## YOUR TASK
Look through the data below and output, unchanged, every line from the one holding "Build this scene" through the one holding "scene.fog = new", inclusive. Skip the pictures.

## DATA FOR THE TASK
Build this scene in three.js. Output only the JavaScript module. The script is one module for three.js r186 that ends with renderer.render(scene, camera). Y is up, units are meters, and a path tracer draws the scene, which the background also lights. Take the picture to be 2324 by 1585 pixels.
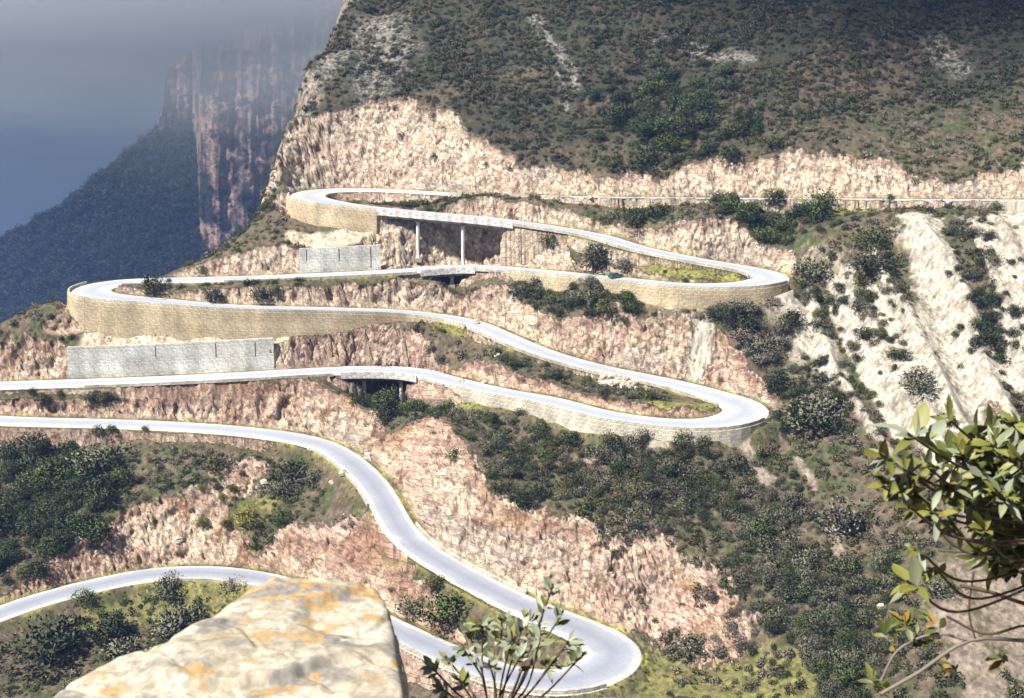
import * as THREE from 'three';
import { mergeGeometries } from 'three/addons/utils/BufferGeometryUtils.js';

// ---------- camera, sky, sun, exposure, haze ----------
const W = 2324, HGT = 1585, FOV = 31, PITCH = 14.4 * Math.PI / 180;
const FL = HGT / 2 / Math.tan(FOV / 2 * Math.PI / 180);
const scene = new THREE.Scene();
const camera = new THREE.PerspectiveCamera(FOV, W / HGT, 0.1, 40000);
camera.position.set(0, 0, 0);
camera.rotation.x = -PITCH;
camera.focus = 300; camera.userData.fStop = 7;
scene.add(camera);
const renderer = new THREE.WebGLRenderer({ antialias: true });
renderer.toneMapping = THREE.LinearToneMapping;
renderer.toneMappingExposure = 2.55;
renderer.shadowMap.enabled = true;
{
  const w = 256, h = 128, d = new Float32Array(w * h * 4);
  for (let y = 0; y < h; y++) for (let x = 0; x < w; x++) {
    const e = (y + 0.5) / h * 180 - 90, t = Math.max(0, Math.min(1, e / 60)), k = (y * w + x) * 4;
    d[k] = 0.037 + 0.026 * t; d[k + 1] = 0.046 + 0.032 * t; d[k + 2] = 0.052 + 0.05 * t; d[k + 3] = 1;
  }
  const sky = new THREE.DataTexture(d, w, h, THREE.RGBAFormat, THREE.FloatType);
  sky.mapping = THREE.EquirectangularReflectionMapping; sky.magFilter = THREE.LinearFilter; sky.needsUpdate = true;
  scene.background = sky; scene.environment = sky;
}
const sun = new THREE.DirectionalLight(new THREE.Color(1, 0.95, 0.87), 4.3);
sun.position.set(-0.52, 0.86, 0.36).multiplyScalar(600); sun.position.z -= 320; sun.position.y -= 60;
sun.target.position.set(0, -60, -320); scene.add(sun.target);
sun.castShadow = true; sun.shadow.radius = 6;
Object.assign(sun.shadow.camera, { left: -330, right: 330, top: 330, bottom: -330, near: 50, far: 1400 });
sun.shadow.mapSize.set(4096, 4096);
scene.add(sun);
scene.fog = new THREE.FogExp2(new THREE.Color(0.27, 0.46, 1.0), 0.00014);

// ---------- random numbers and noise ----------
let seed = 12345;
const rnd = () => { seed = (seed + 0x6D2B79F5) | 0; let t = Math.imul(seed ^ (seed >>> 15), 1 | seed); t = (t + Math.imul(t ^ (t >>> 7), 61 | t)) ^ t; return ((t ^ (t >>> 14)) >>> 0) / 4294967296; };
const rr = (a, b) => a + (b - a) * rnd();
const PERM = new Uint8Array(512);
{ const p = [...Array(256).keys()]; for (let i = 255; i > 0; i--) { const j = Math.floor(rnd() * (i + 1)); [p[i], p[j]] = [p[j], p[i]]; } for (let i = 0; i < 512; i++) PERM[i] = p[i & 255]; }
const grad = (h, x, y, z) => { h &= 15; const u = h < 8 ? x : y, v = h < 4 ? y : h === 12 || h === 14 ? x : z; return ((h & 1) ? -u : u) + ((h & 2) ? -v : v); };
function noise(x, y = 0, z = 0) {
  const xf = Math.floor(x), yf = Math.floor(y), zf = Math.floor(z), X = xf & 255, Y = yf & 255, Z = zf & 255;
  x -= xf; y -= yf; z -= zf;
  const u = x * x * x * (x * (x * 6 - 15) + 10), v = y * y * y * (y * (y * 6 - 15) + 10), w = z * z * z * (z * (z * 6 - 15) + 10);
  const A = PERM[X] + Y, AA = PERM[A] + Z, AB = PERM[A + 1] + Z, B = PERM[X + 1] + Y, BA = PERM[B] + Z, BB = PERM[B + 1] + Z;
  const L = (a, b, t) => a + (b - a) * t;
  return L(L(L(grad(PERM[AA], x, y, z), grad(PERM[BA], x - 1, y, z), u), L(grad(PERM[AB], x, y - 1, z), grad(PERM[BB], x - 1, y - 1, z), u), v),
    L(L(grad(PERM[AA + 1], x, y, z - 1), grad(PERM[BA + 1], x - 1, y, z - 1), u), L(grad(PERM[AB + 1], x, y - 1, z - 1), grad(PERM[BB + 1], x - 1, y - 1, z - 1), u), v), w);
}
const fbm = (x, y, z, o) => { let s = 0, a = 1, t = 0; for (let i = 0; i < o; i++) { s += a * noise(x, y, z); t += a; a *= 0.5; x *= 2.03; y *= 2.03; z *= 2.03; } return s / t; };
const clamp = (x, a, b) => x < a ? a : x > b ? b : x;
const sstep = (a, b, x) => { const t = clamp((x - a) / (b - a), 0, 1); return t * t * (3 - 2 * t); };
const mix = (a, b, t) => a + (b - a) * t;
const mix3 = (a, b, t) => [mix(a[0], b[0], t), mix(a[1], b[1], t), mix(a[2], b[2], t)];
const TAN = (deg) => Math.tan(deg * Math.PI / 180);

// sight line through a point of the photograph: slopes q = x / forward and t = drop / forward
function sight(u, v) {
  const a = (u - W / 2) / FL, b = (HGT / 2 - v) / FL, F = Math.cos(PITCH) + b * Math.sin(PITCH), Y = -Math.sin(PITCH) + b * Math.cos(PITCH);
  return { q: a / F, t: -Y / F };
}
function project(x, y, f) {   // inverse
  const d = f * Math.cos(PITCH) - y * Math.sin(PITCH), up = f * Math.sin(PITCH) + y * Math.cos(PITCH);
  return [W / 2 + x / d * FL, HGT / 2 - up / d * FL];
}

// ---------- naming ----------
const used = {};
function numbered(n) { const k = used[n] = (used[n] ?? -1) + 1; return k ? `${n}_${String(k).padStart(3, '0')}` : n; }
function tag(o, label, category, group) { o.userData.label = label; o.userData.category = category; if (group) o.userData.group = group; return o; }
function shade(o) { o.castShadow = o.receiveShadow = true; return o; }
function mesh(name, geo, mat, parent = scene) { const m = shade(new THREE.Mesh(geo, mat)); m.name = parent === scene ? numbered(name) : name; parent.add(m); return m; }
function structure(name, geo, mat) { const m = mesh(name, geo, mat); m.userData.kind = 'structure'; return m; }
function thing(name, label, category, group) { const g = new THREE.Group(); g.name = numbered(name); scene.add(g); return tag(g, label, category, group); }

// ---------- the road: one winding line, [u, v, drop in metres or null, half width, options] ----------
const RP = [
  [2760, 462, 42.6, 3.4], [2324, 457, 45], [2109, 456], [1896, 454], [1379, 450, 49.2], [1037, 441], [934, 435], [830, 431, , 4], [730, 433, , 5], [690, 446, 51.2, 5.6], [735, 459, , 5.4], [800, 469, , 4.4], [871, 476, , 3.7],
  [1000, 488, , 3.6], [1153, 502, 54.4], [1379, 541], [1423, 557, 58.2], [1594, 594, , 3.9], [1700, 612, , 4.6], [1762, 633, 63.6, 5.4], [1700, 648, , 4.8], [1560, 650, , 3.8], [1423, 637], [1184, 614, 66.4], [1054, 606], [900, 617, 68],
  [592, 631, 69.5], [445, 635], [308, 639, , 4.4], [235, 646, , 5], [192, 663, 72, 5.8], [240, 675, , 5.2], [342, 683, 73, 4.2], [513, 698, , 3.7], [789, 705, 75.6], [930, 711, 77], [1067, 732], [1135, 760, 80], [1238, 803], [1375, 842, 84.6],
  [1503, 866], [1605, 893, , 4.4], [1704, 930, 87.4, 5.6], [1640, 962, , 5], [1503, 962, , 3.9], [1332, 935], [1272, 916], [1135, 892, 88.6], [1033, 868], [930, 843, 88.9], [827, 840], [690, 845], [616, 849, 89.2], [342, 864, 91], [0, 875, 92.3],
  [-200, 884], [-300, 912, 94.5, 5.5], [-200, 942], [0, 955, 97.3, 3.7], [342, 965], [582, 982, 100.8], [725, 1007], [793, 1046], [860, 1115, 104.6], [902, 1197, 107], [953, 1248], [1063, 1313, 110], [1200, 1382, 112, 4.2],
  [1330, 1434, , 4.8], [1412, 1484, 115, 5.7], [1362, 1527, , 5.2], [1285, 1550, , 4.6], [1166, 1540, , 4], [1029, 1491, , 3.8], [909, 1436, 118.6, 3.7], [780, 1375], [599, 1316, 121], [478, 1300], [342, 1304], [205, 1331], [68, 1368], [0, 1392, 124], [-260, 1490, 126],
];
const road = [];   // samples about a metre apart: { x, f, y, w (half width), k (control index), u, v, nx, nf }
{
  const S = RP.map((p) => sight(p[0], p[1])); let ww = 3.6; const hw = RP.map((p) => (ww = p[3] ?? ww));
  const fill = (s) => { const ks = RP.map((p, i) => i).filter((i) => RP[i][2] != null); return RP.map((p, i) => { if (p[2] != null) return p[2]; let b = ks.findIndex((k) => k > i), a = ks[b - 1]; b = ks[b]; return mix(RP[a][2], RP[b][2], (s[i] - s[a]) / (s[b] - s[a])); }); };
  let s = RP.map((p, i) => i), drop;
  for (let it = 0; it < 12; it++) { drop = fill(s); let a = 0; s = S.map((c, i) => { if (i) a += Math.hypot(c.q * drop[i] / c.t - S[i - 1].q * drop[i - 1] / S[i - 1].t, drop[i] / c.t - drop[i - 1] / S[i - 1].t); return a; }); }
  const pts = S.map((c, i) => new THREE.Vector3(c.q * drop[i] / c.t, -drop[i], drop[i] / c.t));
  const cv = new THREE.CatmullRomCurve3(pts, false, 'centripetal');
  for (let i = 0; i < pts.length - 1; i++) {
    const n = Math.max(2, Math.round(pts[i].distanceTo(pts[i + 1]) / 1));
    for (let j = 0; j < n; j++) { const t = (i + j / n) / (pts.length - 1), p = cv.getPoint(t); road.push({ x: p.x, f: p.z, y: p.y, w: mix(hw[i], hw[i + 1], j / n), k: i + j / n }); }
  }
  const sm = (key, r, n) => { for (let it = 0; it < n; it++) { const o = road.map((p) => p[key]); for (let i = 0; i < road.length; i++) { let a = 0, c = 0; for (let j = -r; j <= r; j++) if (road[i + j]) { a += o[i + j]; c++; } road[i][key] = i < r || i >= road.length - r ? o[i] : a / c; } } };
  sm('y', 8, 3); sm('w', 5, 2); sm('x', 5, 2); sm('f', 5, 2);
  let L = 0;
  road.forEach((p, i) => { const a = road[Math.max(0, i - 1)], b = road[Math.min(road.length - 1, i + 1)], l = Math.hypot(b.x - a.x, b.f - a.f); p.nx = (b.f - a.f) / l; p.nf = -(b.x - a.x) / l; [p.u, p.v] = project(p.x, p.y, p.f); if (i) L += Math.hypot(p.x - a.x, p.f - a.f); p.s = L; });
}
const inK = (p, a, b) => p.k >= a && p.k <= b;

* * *

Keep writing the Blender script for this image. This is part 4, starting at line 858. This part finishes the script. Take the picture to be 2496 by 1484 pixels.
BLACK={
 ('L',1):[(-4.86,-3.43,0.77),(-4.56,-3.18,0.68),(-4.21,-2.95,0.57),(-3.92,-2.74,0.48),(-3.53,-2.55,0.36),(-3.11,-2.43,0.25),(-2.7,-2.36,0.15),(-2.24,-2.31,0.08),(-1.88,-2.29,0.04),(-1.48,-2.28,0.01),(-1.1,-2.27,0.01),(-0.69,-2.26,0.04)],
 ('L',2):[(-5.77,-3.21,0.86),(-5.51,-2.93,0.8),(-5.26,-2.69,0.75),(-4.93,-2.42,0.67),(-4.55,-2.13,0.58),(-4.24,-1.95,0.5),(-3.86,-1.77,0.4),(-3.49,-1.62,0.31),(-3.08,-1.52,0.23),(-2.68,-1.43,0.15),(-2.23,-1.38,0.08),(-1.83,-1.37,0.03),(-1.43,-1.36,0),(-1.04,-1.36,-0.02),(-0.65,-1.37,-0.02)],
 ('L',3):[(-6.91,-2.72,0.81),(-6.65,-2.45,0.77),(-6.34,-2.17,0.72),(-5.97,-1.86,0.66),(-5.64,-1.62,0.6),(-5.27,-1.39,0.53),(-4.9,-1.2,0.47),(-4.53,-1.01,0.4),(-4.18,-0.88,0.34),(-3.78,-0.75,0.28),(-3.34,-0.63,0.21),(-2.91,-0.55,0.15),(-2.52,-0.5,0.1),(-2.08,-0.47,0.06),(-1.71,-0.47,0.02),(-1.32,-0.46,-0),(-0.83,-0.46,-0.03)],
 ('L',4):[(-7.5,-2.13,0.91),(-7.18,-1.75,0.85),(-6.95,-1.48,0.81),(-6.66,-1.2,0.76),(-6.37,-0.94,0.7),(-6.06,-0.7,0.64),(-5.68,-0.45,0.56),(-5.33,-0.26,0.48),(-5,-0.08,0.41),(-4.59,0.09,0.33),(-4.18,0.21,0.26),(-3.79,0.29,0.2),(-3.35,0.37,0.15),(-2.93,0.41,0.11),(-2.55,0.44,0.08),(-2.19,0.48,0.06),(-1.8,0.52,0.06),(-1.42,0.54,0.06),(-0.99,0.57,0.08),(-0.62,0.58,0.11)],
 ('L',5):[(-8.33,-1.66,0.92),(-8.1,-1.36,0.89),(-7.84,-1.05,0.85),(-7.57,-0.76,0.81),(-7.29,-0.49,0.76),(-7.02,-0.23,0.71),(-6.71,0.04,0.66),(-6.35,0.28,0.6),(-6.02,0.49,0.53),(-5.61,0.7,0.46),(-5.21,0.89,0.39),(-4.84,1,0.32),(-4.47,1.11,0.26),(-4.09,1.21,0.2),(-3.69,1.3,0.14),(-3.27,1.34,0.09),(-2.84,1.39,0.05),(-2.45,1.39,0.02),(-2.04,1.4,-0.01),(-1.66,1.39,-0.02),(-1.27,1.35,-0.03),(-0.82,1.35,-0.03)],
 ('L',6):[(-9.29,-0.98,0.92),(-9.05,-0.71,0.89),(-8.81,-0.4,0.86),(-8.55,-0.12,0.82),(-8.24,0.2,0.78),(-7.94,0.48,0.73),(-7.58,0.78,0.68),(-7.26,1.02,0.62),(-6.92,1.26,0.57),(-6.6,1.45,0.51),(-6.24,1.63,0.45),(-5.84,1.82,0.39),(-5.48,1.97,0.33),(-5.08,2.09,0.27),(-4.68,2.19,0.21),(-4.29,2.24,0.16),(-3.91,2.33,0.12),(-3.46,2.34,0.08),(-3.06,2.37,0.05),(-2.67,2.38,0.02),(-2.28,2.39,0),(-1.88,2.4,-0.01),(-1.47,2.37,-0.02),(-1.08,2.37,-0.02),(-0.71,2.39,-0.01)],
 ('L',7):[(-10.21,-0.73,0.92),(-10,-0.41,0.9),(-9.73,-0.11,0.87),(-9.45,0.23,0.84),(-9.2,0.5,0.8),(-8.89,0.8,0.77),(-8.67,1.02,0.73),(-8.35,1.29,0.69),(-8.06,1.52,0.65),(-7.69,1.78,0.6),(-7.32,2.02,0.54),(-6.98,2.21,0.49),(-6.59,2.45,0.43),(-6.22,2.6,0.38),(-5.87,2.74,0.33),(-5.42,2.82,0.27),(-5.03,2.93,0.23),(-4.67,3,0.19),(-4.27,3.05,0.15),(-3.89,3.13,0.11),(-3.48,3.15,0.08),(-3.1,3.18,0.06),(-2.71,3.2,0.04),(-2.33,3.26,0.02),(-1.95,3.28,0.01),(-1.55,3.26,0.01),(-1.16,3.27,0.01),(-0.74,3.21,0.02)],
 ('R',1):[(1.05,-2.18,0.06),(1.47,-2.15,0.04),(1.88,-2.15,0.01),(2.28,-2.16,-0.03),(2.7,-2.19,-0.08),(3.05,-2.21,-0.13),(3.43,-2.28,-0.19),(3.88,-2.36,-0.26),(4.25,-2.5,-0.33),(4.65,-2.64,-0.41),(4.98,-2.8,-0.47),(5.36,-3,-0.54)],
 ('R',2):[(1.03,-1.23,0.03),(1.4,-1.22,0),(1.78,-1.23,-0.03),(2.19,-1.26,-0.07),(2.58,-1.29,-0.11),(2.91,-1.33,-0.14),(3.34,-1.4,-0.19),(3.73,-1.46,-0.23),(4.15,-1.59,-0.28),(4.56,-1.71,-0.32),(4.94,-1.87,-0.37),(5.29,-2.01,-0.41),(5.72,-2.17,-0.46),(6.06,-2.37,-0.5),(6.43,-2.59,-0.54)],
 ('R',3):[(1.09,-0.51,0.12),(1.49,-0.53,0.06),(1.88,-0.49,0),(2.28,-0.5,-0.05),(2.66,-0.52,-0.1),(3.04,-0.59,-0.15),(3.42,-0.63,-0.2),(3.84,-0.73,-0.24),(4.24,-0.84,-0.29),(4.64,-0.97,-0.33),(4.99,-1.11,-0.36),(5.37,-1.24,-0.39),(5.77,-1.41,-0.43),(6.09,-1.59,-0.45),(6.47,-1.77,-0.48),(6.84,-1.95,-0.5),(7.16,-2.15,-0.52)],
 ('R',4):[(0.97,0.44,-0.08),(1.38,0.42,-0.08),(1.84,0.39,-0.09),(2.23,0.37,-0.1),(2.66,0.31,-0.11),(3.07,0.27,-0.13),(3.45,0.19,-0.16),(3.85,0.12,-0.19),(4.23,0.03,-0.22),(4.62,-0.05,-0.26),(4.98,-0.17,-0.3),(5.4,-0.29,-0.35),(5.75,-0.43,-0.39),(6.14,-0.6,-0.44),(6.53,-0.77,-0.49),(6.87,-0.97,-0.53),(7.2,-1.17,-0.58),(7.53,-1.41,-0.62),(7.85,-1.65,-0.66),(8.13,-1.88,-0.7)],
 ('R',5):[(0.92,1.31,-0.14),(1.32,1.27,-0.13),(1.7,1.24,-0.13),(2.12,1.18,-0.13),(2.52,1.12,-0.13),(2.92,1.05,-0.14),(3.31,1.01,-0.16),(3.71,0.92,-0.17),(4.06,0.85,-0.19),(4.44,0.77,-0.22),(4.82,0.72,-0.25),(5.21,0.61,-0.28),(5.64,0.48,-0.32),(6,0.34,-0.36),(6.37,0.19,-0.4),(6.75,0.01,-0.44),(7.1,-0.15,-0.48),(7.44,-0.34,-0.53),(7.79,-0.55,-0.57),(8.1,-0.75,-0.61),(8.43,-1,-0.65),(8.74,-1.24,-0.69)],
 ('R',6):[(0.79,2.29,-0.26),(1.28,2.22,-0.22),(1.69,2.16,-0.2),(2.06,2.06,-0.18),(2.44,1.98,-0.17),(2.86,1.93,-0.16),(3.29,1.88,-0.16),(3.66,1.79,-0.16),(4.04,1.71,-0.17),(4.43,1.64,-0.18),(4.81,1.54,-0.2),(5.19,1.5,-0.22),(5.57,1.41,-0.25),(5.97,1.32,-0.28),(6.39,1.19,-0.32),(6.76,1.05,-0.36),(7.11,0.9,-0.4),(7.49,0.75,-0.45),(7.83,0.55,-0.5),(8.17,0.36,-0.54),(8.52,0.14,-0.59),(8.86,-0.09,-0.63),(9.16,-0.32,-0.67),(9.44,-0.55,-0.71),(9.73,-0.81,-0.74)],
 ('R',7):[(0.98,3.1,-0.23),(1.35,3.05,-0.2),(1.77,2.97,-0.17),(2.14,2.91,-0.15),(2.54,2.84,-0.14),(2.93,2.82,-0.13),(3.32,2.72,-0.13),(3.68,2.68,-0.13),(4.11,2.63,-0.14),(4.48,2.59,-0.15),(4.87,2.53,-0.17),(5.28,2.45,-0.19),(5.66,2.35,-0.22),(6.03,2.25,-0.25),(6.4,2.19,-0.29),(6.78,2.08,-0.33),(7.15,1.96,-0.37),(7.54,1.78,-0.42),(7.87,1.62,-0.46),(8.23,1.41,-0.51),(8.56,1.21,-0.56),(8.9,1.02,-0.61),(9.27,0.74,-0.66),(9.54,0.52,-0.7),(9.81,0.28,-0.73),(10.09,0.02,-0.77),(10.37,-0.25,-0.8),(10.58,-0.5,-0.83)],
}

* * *

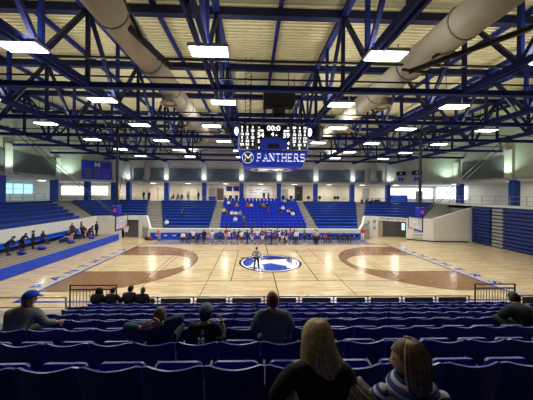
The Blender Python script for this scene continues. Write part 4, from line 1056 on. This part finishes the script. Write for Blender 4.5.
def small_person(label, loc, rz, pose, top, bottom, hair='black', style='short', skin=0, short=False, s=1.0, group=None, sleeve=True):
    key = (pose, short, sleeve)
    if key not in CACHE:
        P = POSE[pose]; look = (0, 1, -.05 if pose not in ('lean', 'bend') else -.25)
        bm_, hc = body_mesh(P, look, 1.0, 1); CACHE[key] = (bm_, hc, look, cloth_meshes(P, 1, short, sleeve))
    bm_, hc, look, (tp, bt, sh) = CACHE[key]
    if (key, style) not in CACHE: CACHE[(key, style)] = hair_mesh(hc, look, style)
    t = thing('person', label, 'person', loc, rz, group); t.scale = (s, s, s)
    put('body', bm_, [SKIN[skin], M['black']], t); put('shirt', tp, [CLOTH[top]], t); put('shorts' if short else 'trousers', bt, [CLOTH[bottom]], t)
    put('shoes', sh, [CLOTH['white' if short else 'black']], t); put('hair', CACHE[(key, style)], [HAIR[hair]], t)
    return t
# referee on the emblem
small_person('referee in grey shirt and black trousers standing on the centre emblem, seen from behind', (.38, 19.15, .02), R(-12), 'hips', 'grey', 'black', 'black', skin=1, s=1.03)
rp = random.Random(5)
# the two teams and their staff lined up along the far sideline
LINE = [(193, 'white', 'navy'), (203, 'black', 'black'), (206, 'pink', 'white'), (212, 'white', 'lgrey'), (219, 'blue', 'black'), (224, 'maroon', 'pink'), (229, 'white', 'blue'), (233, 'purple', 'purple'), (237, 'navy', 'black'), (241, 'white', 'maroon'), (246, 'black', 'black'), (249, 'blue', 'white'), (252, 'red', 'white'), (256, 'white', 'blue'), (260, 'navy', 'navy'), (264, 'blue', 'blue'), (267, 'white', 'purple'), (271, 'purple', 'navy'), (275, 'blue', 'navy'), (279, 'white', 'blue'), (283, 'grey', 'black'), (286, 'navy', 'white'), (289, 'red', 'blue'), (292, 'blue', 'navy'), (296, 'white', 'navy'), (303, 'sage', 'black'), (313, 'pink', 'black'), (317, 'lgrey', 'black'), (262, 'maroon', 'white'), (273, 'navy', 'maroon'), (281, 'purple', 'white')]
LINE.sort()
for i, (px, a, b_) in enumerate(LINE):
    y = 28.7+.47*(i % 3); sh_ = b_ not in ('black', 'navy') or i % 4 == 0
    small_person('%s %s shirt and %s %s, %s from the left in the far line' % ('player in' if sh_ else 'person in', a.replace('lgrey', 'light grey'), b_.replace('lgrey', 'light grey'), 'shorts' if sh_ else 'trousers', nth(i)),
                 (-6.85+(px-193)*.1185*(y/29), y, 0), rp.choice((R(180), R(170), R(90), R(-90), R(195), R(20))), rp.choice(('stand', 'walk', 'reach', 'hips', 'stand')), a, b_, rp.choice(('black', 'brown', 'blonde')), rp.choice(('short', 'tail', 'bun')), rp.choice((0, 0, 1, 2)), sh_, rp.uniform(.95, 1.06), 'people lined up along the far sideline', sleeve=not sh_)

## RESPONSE
Build this scene in three.js. Output only the JavaScript module. The script is one module for three.js r186 that ends with renderer.render(scene, camera). Y is up, units are meters, and a path tracer draws the scene, which the background also lights. Take the picture to be 2324 by 1585 pixels.
import * as THREE from 'three';
import { mergeGeometries } from 'three/addons/utils/BufferGeometryUtils.js';

// ---------- camera, sky, sun, exposure, haze ----------
const W = 2324, HGT = 1585, FOV = 31, PITCH = 14.4 * Math.PI / 180;
const FL = HGT / 2 / Math.tan(FOV / 2 * Math.PI / 180);
const scene = new THREE.Scene();
const camera = new THREE.PerspectiveCamera(FOV, W / HGT, 0.1, 40000);
camera.position.set(0, 0, 0);
camera.rotation.x = -PITCH;
camera.focus = 300; camera.userData.fStop = 7;
scene.add(camera);
const renderer = new THREE.WebGLRenderer({ antialias: true });
renderer.toneMapping = THREE.LinearToneMapping;
renderer.toneMappingExposure = 2.55;
renderer.shadowMap.enabled = true;
{
  const w = 256, h = 128, d = new Float32Array(w * h * 4);
  for (let y = 0; y < h; y++) for (let x = 0; x < w; x++) {
    const e = (y + 0.5) / h * 180 - 90, t = Math.max(0, Math.min(1, e / 60)), k = (y * w + x) * 4;
    d[k] = 0.037 + 0.026 * t; d[k + 1] = 0.046 + 0.032 * t; d[k + 2] = 0.052 + 0.05 * t; d[k + 3] = 1;
  }
  const sky = new THREE.DataTexture(d, w, h, THREE.RGBAFormat, THREE.FloatType);
  sky.mapping = THREE.EquirectangularReflectionMapping; sky.magFilter = THREE.LinearFilter; sky.needsUpdate = true;
  scene.background = sky; scene.environment = sky;
}
const sun = new THREE.DirectionalLight(new THREE.Color(1, 0.95, 0.87), 4.3);
sun.position.set(-0.52, 0.86, 0.36).multiplyScalar(600); sun.position.z -= 320; sun.position.y -= 60;
sun.target.position.set(0, -60, -320); scene.add(sun.target);
sun.castShadow = true; sun.shadow.radius = 6;
Object.assign(sun.shadow.camera, { left: -330, right: 330, top: 330, bottom: -330, near: 50, far: 1400 });
sun.shadow.mapSize.set(4096, 4096);
scene.add(sun);
scene.fog = new THREE.FogExp2(new THREE.Color(0.27, 0.46, 1.0), 0.00014);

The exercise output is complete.